Leçon de blues #2 : Délivrer au moins un solo de guitare par morceau : Joe Bonamassa. Il s'approche du micro non pas pour chanter mais pour s'excuser : Il devait venir dans ce festival un couple d'années en arrière et un imprévu l'avait obligé à effacer la date (j'ai bien traduit ?) Il en est désolé et s'excuse encore. Je connais un pianiste de la soirée d'ouverture à qui il pourrait donner des leçons de savoir-vivre... La première fois qu'il a fait la première partie de BB King, c'était il y a plus de 20 ans. Difficile à croire en voyant ce jeune homme à qui je présenterais bien ma fille. Il n'avait alors que 11 ans et c'était un guitariste prodige. Et comme entre temps, il a dû continuer à bosser, vous imaginez le niveau. Ca part sur Walk In My Shadows. Ses acolytes vont marcher dans son ombre une heure durant. Ne me demandez pas le nom du batteur, du bassiste et du claviériste. Ni du chanteur remplacé au bout de quatre titres par une chanteuse.
Ils sont à Bonamassa ce que les équipiers obscurs de la Team Columbia sont à John Cavendish. Ils le déposent à 100 mètres de l'arrivée pour qu'il gagne son étape. Victoire assurée à tous les coups : Joe est aussi rapide sur le manche de sa guitare que John sur son vélo. Sur une heure de blues, une bonne moitié a dû être consacrée à des chorus toujours plus exceptionnels (j'ai pas trouvé mieux comme adjectif) les uns que les autres. Il me fait souvent penser à Jimmy Page sauf sur The Great Flood où il démarre un sprint gilmourien. Mon voisin de devant y a vu des particules de Freddie King. Tiens, il est encore là, lui ? Ben oui, il ne va pas voir Vander parce qu'il le voit demain soir dans Magma. Tu parles d'un argument !

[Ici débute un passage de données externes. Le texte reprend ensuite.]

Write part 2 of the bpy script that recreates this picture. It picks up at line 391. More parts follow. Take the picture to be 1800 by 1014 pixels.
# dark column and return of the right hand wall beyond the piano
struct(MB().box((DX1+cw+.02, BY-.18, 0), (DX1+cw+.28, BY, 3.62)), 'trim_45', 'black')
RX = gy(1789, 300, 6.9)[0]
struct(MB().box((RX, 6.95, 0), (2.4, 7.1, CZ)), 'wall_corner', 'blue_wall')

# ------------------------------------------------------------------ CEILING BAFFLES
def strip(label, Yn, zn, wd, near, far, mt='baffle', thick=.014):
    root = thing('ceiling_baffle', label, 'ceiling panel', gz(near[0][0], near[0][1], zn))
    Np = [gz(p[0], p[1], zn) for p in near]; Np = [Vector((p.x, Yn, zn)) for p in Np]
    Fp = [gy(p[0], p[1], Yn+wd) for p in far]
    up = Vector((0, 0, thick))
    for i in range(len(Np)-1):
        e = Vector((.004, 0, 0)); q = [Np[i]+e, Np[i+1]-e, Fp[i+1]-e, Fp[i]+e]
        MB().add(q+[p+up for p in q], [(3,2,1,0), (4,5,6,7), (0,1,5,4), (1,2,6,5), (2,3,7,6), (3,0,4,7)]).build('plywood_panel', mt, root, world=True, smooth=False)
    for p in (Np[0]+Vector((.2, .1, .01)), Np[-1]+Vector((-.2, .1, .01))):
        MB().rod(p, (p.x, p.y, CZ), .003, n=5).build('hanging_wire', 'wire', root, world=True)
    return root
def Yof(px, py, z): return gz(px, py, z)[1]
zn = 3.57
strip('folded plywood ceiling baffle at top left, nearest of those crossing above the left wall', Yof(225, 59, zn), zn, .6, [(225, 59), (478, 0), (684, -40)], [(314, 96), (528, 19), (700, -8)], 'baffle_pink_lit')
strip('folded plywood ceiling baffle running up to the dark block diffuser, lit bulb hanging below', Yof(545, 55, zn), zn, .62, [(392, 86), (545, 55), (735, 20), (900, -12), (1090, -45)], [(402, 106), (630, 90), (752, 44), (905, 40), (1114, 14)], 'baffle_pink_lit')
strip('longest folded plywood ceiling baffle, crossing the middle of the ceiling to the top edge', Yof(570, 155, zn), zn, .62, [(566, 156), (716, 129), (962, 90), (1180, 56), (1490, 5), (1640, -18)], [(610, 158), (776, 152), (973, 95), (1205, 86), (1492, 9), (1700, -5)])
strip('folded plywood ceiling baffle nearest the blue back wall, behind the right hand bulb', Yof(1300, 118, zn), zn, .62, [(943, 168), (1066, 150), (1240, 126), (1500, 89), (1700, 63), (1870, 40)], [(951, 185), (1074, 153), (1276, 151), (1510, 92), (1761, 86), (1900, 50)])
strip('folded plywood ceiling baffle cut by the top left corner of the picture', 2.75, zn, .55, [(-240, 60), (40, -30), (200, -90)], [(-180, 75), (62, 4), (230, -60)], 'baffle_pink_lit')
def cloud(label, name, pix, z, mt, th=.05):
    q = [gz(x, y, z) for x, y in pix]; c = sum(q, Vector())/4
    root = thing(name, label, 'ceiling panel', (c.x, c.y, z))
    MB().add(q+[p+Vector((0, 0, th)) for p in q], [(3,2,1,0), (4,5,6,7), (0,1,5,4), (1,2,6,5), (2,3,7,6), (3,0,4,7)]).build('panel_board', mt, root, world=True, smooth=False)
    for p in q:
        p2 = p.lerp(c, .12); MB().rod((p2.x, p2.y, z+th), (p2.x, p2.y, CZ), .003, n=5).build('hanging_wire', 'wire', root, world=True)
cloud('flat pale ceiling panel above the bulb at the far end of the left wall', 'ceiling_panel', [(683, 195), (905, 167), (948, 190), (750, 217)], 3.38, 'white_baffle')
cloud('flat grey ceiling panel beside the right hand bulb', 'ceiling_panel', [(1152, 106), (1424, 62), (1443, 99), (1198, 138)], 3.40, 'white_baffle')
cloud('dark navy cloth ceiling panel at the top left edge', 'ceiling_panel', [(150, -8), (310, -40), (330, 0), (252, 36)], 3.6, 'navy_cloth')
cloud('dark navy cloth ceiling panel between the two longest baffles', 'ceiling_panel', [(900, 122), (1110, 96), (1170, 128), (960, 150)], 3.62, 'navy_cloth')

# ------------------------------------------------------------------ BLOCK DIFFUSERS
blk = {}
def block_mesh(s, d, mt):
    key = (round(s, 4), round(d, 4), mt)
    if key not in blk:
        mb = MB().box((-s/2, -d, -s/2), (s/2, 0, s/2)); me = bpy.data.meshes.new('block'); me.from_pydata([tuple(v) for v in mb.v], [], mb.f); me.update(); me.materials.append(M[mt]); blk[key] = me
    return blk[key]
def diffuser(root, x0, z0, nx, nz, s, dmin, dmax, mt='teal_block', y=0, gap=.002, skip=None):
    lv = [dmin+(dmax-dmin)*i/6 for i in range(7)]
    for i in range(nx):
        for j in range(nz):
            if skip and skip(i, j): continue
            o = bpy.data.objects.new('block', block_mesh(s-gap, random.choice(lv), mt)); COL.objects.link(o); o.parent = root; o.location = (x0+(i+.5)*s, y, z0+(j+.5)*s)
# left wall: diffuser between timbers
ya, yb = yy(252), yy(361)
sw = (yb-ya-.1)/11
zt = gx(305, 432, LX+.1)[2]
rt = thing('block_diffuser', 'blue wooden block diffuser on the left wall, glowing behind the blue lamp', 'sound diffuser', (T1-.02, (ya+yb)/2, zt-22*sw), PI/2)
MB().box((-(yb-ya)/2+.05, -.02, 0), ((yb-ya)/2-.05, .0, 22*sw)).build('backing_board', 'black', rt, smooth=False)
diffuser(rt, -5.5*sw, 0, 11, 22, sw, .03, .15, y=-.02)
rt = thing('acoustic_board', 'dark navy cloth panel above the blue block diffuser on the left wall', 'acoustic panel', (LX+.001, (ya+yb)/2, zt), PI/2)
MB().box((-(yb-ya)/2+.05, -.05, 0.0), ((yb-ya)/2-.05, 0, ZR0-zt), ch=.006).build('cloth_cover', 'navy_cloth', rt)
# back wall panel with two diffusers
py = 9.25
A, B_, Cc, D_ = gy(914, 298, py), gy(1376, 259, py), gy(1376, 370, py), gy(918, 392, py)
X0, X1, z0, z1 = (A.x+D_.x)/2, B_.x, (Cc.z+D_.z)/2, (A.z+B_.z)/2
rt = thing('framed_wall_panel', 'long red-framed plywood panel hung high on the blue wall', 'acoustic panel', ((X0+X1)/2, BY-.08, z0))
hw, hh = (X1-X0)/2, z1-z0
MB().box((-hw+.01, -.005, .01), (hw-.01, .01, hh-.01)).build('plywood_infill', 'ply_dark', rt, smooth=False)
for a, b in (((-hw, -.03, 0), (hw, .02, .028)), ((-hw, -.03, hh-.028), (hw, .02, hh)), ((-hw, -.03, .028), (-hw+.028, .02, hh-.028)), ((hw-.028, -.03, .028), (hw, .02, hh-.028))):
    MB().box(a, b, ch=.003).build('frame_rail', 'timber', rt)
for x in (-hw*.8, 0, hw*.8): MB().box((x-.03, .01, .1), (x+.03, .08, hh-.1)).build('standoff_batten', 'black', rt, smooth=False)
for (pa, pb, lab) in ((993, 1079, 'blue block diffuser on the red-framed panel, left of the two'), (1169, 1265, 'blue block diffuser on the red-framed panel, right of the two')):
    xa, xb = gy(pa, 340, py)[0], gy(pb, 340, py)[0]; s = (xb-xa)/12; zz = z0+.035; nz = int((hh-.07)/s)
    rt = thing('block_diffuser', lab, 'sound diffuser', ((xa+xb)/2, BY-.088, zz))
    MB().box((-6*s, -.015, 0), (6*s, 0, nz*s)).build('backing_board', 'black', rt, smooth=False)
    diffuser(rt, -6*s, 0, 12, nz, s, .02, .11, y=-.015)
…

Leçon de blues #3 : S'appeler BB King. La trentaine de photographes présents, prêts à shooter un des derniers mythes vivants de la musique (bientôt 84 ans dont 60 de carrière), a droit comme d'habitude à trois morceaux avant de devoir quitter les lieux. Le premier est un instrumental du band. Alors, faute de mieux, ils shootent Boogaloo ou Dennis Charles. Le deuxième est aussi un instrumental. Certains commencent à blêmir. Enfin la silhouette de BB King approche. Ca crépite dans tous les sens. Tournée d'adieu ? Personne ici ne le souhaite. A commencer par lui : "I missed you" nous dit-il. Et plus tard : "- Do you want me to come back in one year ? - Yeaaah ! - Do you want me to come back in two years ? - Nooooo !" Enfin, on veut bien aussi, mais l'année prochaine c'est mieux. Il va devoir convaincre son docteur déjà pas chaud pour cette tournée-ci.
Mais si personne ne le souhaite, nous avons le sentiment que c'est la dernière fois. Des petits détails dans son discours qui ressemblent à un testament. Lors d'une chanson qu'il chante spécialement pour les femmes, "un cadeau de Dieu à la planète" dit-il, il répète "I never seen an ugly woman". Et le symbole de la grosse horloge posée à côté de lui et qu'il brandit à la fin du set pour montrer que c'est l'heure. Sans compter le choix de Key To The Highway comme titre phare de la soirée dans lequel il répète : "Give me one more kiss / Just before I go / Cause when I leave this time / I won't be back no more". Ce baiser, il nous l'adresse pour de bon en léchouillant le micro. Nos yeux sont humides, nos mentons tremblent. L'émotion a pris le pas sur la musique. Pourtant, les petits jeunes de son band (à vue de nez 65 ans de moyenne d'âge) sont efficaces, à commencer par Tony Coleman impressionnant à la batterie. Et Blues Boy a assez d'expérience pour remplacer ses brillants solos d'antan par des notes qui font mouche. Allez, j'y crois ! A l'année prochaine, Monsieur B.B. King.